All of the data below should be written out exactly.

----

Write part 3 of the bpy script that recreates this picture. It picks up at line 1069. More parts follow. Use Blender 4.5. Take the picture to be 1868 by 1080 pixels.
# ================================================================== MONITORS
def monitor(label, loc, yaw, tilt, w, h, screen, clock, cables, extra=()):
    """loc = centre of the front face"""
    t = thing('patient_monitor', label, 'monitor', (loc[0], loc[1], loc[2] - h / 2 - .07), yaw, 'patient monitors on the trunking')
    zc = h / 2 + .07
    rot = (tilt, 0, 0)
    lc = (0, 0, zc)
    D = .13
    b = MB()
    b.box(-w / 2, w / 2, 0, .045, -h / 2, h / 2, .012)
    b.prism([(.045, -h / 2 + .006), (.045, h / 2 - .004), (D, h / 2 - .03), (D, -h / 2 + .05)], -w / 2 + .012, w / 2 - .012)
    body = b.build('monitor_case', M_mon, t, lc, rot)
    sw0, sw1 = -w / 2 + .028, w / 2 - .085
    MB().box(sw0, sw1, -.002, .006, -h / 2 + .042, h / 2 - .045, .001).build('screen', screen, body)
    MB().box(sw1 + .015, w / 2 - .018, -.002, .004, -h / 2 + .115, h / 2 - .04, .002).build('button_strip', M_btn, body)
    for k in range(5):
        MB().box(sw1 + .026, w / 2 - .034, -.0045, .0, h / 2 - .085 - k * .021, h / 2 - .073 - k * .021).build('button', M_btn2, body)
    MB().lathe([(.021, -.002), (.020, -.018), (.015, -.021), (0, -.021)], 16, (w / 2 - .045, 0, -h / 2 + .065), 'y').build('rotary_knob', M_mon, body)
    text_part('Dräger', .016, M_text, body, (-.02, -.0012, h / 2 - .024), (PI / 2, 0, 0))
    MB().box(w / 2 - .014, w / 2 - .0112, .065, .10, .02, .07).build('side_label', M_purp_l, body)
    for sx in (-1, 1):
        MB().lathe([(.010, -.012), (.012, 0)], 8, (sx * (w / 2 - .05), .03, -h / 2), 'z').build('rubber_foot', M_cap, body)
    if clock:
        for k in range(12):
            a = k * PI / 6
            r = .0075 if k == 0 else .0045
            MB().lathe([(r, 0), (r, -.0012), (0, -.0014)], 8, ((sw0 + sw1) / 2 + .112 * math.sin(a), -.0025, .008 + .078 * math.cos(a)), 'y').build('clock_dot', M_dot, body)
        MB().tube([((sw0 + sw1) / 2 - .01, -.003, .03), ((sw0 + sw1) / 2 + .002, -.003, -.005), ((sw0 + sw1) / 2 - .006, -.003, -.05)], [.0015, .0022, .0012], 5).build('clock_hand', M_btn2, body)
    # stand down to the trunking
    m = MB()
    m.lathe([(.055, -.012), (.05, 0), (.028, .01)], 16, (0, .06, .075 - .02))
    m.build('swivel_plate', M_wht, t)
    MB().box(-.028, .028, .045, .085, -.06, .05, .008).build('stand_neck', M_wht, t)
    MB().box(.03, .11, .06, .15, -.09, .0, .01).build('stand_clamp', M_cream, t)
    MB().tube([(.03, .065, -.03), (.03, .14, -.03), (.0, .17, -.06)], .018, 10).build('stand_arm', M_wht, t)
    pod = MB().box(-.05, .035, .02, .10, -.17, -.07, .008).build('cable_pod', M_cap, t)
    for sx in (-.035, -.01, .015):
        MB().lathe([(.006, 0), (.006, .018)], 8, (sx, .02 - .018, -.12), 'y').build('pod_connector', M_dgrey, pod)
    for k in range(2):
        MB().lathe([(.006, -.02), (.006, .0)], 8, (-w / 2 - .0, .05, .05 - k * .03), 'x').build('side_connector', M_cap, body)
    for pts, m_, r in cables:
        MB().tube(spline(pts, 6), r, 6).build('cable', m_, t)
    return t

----

◆ Solution below:
Write part 3 of the bpy script that recreates this picture. It picks up at line 1069. More parts follow. Use Blender 4.5. Take the picture to be 1868 by 1080 pixels.
# ================================================================== MONITORS
def monitor(label, loc, yaw, tilt, w, h, screen, clock, cables, extra=()):
    """loc = centre of the front face"""
    t = thing('patient_monitor', label, 'monitor', (loc[0], loc[1], loc[2] - h / 2 - .07), yaw, 'patient monitors on the trunking')
    zc = h / 2 + .07
    rot = (tilt, 0, 0)
    lc = (0, 0, zc)
    D = .13
    b = MB()
    b.box(-w / 2, w / 2, 0, .045, -h / 2, h / 2, .012)
    b.prism([(.045, -h / 2 + .006), (.045, h / 2 - .004), (D, h / 2 - .03), (D, -h / 2 + .05)], -w / 2 + .012, w / 2 - .012)
    body = b.build('monitor_case', M_mon, t, lc, rot)
    sw0, sw1 = -w / 2 + .028, w / 2 - .085
    MB().box(sw0, sw1, -.002, .006, -h / 2 + .042, h / 2 - .045, .001).build('screen', screen, body)
    MB().box(sw1 + .015, w / 2 - .018, -.002, .004, -h / 2 + .115, h / 2 - .04, .002).build('button_strip', M_btn, body)
    for k in range(5):
        MB().box(sw1 + .026, w / 2 - .034, -.0045, .0, h / 2 - .085 - k * .021, h / 2 - .073 - k * .021).build('button', M_btn2, body)
    MB().lathe([(.021, -.002), (.020, -.018), (.015, -.021), (0, -.021)], 16, (w / 2 - .045, 0, -h / 2 + .065), 'y').build('rotary_knob', M_mon, body)
    text_part('Dräger', .016, M_text, body, (-.02, -.0012, h / 2 - .024), (PI / 2, 0, 0))
    MB().box(w / 2 - .014, w / 2 - .0112, .065, .10, .02, .07).build('side_label', M_purp_l, body)
    for sx in (-1, 1):
        MB().lathe([(.010, -.012), (.012, 0)], 8, (sx * (w / 2 - .05), .03, -h / 2), 'z').build('rubber_foot', M_cap, body)
    if clock:
        for k in range(12):
            a = k * PI / 6
            r = .0075 if k == 0 else .0045
            MB().lathe([(r, 0), (r, -.0012), (0, -.0014)], 8, ((sw0 + sw1) / 2 + .112 * math.sin(a), -.0025, .008 + .078 * math.cos(a)), 'y').build('clock_dot', M_dot, body)
        MB().tube([((sw0 + sw1) / 2 - .01, -.003, .03), ((sw0 + sw1) / 2 + .002, -.003, -.005), ((sw0 + sw1) / 2 - .006, -.003, -.05)], [.0015, .0022, .0012], 5).build('clock_hand', M_btn2, body)
    # stand down to the trunking
    m = MB()
    m.lathe([(.055, -.012), (.05, 0), (.028, .01)], 16, (0, .06, .075 - .02))
    m.build('swivel_plate', M_wht, t)
    MB().box(-.028, .028, .045, .085, -.06, .05, .008).build('stand_neck', M_wht, t)
    MB().box(.03, .11, .06, .15, -.09, .0, .01).build('stand_clamp', M_cream, t)
    MB().tube([(.03, .065, -.03), (.03, .14, -.03), (.0, .17, -.06)], .018, 10).build('stand_arm', M_wht, t)
    pod = MB().box(-.05, .035, .02, .10, -.17, -.07, .008).build('cable_pod', M_cap, t)
    for sx in (-.035, -.01, .015):
        MB().lathe([(.006, 0), (.006, .018)], 8, (sx, .02 - .018, -.12), 'y').build('pod_connector', M_dgrey, pod)
    for k in range(2):
        MB().lathe([(.006, -.02), (.006, .0)], 8, (-w / 2 - .0, .05, .05 - k * .03), 'x').build('side_connector', M_cap, body)
    for pts, m_, r in cables:
        MB().tube(spline(pts, 6), r, 6).build('cable', m_, t)
    return t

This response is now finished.